When using ArcPy geometry methods like contains, the coordinates are taken literally with no reprojection. If your XY coordinates are in UTM and your polygon coordinates are in Albers, ArcPy will not correct for the difference, and as a result the contains method will return False.

From a performance perspective, your current "brute force" approach is fairly inefficient: it is looping through all 17 million points times the number of polygons, and performing a computationally "expensive" geometry operation. The built-in Spatial Join tool probably has some space-partitioning algorithms to improve performance, but I think you are right to worry that a Spatial Join with so many points might hang. There are still some other ways you could improve performance:

  • Add a break statement when the contains method returns true. This will make it so your script doesn't continue iterating through other polygons after it has found one that intersects the point.

  • Add some basic partitioning to your points, where possible. Find the extent of your entire polygon layer (not just individual polygon features) and store the XMin, XMax, YMin, and YMax values. If the point has an X coordinate less than the XMin or greater than the XMax, or a Y coordinate less than the YMin or greater than the YMax, then the point must be outside of the polygon layer's extent and can be skipped before even doing any iterating using a continue statement.
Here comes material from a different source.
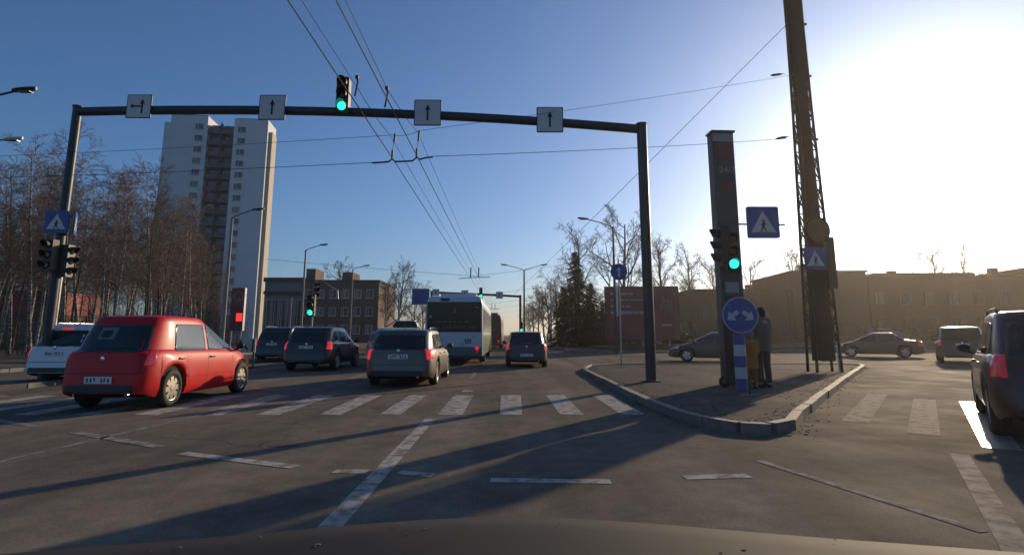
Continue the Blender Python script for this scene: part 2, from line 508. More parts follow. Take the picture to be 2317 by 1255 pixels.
for k in range(18):
    z = TH - 2.0 - k * FL
    if z < 1.5: break
    window(tower, -3.9, z, 1.75, 1.35, curtain=rng.random() < 0.25)
    window(tower, 5.1, z - 0.3, 1.75, 1.35, curtain=rng.random() < 0.25)
    # loggia: slab, two parapets and two glazed openings behind
    MB().box((0.6, 0.85, z - 1.25), (5.56, 1.3, 0.14)).build('balcony_slab', M['rail'], core)
    for sx, mm in ((-0.85, 'rail'), (2.0, 'rail2' if k % 3 else 'rail')):
        MB().box((sx, 0.32, z - 0.75), (2.55, 0.06, 0.9)).build('balcony_parapet', M[mm], core)
        link_mesh('balcony_window', MB().box((0,0,0), (2.1, 0.05, 1.25)).mesh('balcony_window', M['pane']), core, (sx, 1.49, z + 0.3))
    MB().box((0.58, 0.7, z), (0.10, 1.2, FL - 0.2)).build('balcony_divider', M['rail'], core)

# ---- long low block right of the tower: grey hall with tall window bays, then brick
hall = empty('grey_hall', (-44.2, 96, 0), 0, 'low grey hall with tall vertical windows right of the apartment tower', 'building')
blk('wall', 2.0, 8.85, 0, 16, 0, 10.4, M['grey_wall'], hall)
blk('roof_band', 1.8, 8.85, -0.3, 16.2, 10.4, 11.1, M['roofing'], hall)
blk('canopy_band', 2.0, 8.8, -0.5, -0.002, 8.2, 8.7, M['roofing'], hall)
for k in range(5):
    window(hall, 2.7 + k*1.32, 4.2, 1.1, 6.2)
brickb = empty('brick_block', (-31.0, 95, 0), 0, 'long brown brick block with rooftop stair heads behind the middle traffic signal', 'building')
blk('wall', -4.3, 8.8, 0, 14, 0, 10.3, M['brick'], brickb)
blk('roof', -4.3, 9.0, -0.2, 14.2, 10.3, 10.6, M['roofing'], brickb)
blk('stair_head', -4.0, -2.4, 0.5, 5, 10.6, 12.6, M['brick'], brickb)
blk('stair_head', 2.3, 4.1, 0.5, 5, 10.6, 12.0, M['brick'], brickb)
for k in range(6):
    for r_ in range(3):
        window(brickb, -3.2 + k*2.1, 2.2 + r_*3.0, 1.2, 1.5, curtain=rng.random() < 0.4)

# ---- right: long brown building with a taller block
rb = empty('brown_stone_building', (24.0, 68, 0), R(-3), 'long low brown building with taller block behind lattice mast', 'building')
blk('wall', -1.5, 10.6, 0, 12, 0, 6.6, M['brown_wall'], rb)
blk('wall', 10.6, 19.4, -0.6, 12, 0, 8.8, M['brown_wall'], rb)
blk('wall', 19.4, 47, 0.1, 12, 0, 8.1, M['brown_wall'], rb)
blk('roof', -1.7, 10.6, -0.2, 12.2, 6.6, 6.85, M['roofing'], rb)
blk('roof', 10.4, 19.6, -0.8, 12.2, 8.8, 9.0, M['roofing'], rb)
blk('roof', 19.6, 47.2, -0.1, 12.2, 8.1, 8.35, M['roofing'], rb)
blk('roof_parapet', 21, 33, 0.5, 4, 8.35, 8.8, M['roofing'], rb)
MB().tube([(10.2,-0.08,0),(10.2,-0.08,6.6)], 0.06, 8).build('downpipe', M['roofing'], rb)
MB().tube([(19.9,0.0,0),(19.9,0.0,8.1)], 0.06, 8).build('downpipe', M['roofing'], rb)
for xx_, hh_ in ((3.0,1.1),(6.5,0.8),(13.5,1.2),(24.5,1.0),(37,1.3),(42,0.9)): blk('chimney', xx_, xx_+0.8, 3, 3.8, 6.8, (6.85 if xx_ < 10 else 9.0 if xx_ < 19 else 8.35)+hh_, M['brick'], rb)
blk('plinth', -1.55, 47.05, -0.68, 0.05, 0, 0.9, M['roofing'], rb)
for k in range(3): window(rb, 0.6 + k*3.2, 4.0, 1.6, 1.5, fr='wframe_dark')
for k in range(9):
    for r_ in range(2): window(rb, 21.2 + k*2.9, 2.6 + r_*3.1, 1.3, 1.6, y=0.1, curtain=(k*3+r_) % 7 == 1, fr='wframe_dark')
rb2 = empty('flat_roofed_house', (70.0, 66, 0), R(-8), 'flat roofed brown house at far right under the sun', 'building')
blk('wall', -5.5, 4.2, 0, 10, 0, 9.3, M['brown_wall'], rb2)
blk('wall', 4.2, 24, 0.8, 10, 0, 7.0, M['brown_wall'], rb2)
blk('roof', -5.7, 4.4, -0.2, 10.2, 9.3, 9.6, M['roofing'], rb2)
blk('roof', 4.4, 24.2, 0.6, 10.2, 7.0, 7.25, M['roofing'], rb2)
for k in range(3):
    for r_ in range(3): window(rb2, -4.0 + k*3, 1.8 + r_*2.8, 1.3, 1.5, fr='wframe_dark')
M['kiosk'] = mat('red_kiosk_panel', (0.27, 0.035, 0.03), 0.6, var=0.15, vscale=1)
kiosk = empty('red_shop', (-47.5, 51, 0), R(8), 'low shop with red fascia behind birches at far left', 'shop')
blk('wall', -8, 6.5, 0, 6, 0, 3.1, M['brick'], kiosk)
blk('fascia', -8.1, 6.6, -0.25, 6.1, 3.1, 5.2, M['kiosk'], kiosk)
blk('roof', -8.0, 6.5, 0.0, 6.0, 5.2, 5.35, M['roofing'], kiosk)
for k in range(4): window(kiosk, -6 + k*3.3, 1.6, 2.2, 1.7)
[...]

  • Apply the same kind of partitioning described in the above bullet to each shape. The contains method of the ArcPy polygon performs a classic "point-in-polygon" search which involves finding the number of intersections between a line going through the point and the perimeter of the shape. This doesn't use any really advanced trig or calc, but it still takes awhile to run, especially for polygons with lots of vertices. You can avoid this by getting the XMin, XMax, YMin, and YMax values of the Extent property of the Polygon. Just as before, if the point has an X coordinate less than the XMin or greater than the XMax, or a Y coordinate less than the YMin or greater than the YMax, then the point must be outside of the polygon extent and can be skipped using a continue statement.

  • If you are feeling brave, you can leave Arc entirely and try using Shapely or another library with less overhead to do your Point-In-Polygon checking. You will want to avoid oddities and edge cases (like multipart polygon features) but I've found that libraries like Shapely have better performance than ArcPy.